• [WRITTEN PROBLEM]:
Output the data that follows exactly, line for line.
• • •
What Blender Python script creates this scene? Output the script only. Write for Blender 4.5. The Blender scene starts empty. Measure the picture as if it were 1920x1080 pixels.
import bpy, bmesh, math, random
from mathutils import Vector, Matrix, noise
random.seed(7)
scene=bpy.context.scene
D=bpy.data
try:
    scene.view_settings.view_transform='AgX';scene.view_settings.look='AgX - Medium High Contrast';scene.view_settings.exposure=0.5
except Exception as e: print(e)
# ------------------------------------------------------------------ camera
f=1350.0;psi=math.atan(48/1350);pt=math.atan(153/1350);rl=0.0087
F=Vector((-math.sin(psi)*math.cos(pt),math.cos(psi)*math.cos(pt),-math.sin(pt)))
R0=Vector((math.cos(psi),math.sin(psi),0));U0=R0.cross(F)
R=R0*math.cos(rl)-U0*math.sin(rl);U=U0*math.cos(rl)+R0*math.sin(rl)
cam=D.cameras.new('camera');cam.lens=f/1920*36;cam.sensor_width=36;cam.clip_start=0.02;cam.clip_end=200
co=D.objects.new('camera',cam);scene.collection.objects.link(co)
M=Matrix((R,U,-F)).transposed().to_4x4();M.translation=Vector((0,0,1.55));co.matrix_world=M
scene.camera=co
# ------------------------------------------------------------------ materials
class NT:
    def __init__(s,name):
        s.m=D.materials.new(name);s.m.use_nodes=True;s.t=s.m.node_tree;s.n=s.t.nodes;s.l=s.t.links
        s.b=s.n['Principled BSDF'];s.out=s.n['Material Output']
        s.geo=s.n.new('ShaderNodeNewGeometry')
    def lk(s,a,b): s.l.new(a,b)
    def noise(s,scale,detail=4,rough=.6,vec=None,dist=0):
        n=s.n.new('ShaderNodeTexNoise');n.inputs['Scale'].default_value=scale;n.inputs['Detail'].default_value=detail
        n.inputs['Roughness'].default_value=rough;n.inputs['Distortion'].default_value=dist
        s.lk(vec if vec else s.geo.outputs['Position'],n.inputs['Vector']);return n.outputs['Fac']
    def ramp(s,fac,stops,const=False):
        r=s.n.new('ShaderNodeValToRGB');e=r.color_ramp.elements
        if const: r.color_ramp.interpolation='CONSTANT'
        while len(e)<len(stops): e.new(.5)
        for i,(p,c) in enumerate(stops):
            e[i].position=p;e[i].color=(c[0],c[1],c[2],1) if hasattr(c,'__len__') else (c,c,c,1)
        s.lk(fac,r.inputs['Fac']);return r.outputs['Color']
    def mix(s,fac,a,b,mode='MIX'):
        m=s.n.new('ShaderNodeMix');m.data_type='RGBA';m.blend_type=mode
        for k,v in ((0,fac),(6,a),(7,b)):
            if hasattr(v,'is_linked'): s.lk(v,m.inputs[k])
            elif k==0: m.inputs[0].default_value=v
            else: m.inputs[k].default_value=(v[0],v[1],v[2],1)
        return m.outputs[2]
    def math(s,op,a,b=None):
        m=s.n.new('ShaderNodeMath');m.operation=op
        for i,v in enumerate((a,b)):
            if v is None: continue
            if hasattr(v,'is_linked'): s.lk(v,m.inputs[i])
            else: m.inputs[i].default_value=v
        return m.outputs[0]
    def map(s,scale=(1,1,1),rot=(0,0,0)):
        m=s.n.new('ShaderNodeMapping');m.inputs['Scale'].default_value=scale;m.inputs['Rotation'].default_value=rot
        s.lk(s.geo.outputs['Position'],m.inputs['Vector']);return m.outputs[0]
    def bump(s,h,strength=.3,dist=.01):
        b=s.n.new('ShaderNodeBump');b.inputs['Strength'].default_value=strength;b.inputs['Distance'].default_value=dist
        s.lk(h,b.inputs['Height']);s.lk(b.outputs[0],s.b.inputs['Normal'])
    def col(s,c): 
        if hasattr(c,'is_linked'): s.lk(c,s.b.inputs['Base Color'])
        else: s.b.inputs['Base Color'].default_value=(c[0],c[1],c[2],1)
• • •
• [THE SOLUTION]:
What Blender Python script creates this scene? Output the script only. Write for Blender 4.5. The Blender scene starts empty. Measure the picture as if it were 1920x1080 pixels.
import bpy, bmesh, math, random
from mathutils import Vector, Matrix, noise
random.seed(7)
scene=bpy.context.scene
D=bpy.data
try:
    scene.view_settings.view_transform='AgX';scene.view_settings.look='AgX - Medium High Contrast';scene.view_settings.exposure=0.5
except Exception as e: print(e)
# ------------------------------------------------------------------ camera
f=1350.0;psi=math.atan(48/1350);pt=math.atan(153/1350);rl=0.0087
F=Vector((-math.sin(psi)*math.cos(pt),math.cos(psi)*math.cos(pt),-math.sin(pt)))
R0=Vector((math.cos(psi),math.sin(psi),0));U0=R0.cross(F)
R=R0*math.cos(rl)-U0*math.sin(rl);U=U0*math.cos(rl)+R0*math.sin(rl)
cam=D.cameras.new('camera');cam.lens=f/1920*36;cam.sensor_width=36;cam.clip_start=0.02;cam.clip_end=200
co=D.objects.new('camera',cam);scene.collection.objects.link(co)
M=Matrix((R,U,-F)).transposed().to_4x4();M.translation=Vector((0,0,1.55));co.matrix_world=M
scene.camera=co
# ------------------------------------------------------------------ materials
class NT:
    def __init__(s,name):
        s.m=D.materials.new(name);s.m.use_nodes=True;s.t=s.m.node_tree;s.n=s.t.nodes;s.l=s.t.links
        s.b=s.n['Principled BSDF'];s.out=s.n['Material Output']
        s.geo=s.n.new('ShaderNodeNewGeometry')
    def lk(s,a,b): s.l.new(a,b)
    def noise(s,scale,detail=4,rough=.6,vec=None,dist=0):
        n=s.n.new('ShaderNodeTexNoise');n.inputs['Scale'].default_value=scale;n.inputs['Detail'].default_value=detail
        n.inputs['Roughness'].default_value=rough;n.inputs['Distortion'].default_value=dist
        s.lk(vec if vec else s.geo.outputs['Position'],n.inputs['Vector']);return n.outputs['Fac']
    def ramp(s,fac,stops,const=False):
        r=s.n.new('ShaderNodeValToRGB');e=r.color_ramp.elements
        if const: r.color_ramp.interpolation='CONSTANT'
        while len(e)<len(stops): e.new(.5)
        for i,(p,c) in enumerate(stops):
            e[i].position=p;e[i].color=(c[0],c[1],c[2],1) if hasattr(c,'__len__') else (c,c,c,1)
        s.lk(fac,r.inputs['Fac']);return r.outputs['Color']
    def mix(s,fac,a,b,mode='MIX'):
        m=s.n.new('ShaderNodeMix');m.data_type='RGBA';m.blend_type=mode
        for k,v in ((0,fac),(6,a),(7,b)):
            if hasattr(v,'is_linked'): s.lk(v,m.inputs[k])
            elif k==0: m.inputs[0].default_value=v
            else: m.inputs[k].default_value=(v[0],v[1],v[2],1)
        return m.outputs[2]
    def math(s,op,a,b=None):
        m=s.n.new('ShaderNodeMath');m.operation=op
        for i,v in enumerate((a,b)):
            if v is None: continue
            if hasattr(v,'is_linked'): s.lk(v,m.inputs[i])
            else: m.inputs[i].default_value=v
        return m.outputs[0]
    def map(s,scale=(1,1,1),rot=(0,0,0)):
        m=s.n.new('ShaderNodeMapping');m.inputs['Scale'].default_value=scale;m.inputs['Rotation'].default_value=rot
        s.lk(s.geo.outputs['Position'],m.inputs['Vector']);return m.outputs[0]
    def bump(s,h,strength=.3,dist=.01):
        b=s.n.new('ShaderNodeBump');b.inputs['Strength'].default_value=strength;b.inputs['Distance'].default_value=dist
        s.lk(h,b.inputs['Height']);s.lk(b.outputs[0],s.b.inputs['Normal'])
    def col(s,c): 
        if hasattr(c,'is_linked'): s.lk(c,s.b.inputs['Base Color'])
        else: s.b.inputs['Base Color'].default_value=(c[0],c[1],c[2],1)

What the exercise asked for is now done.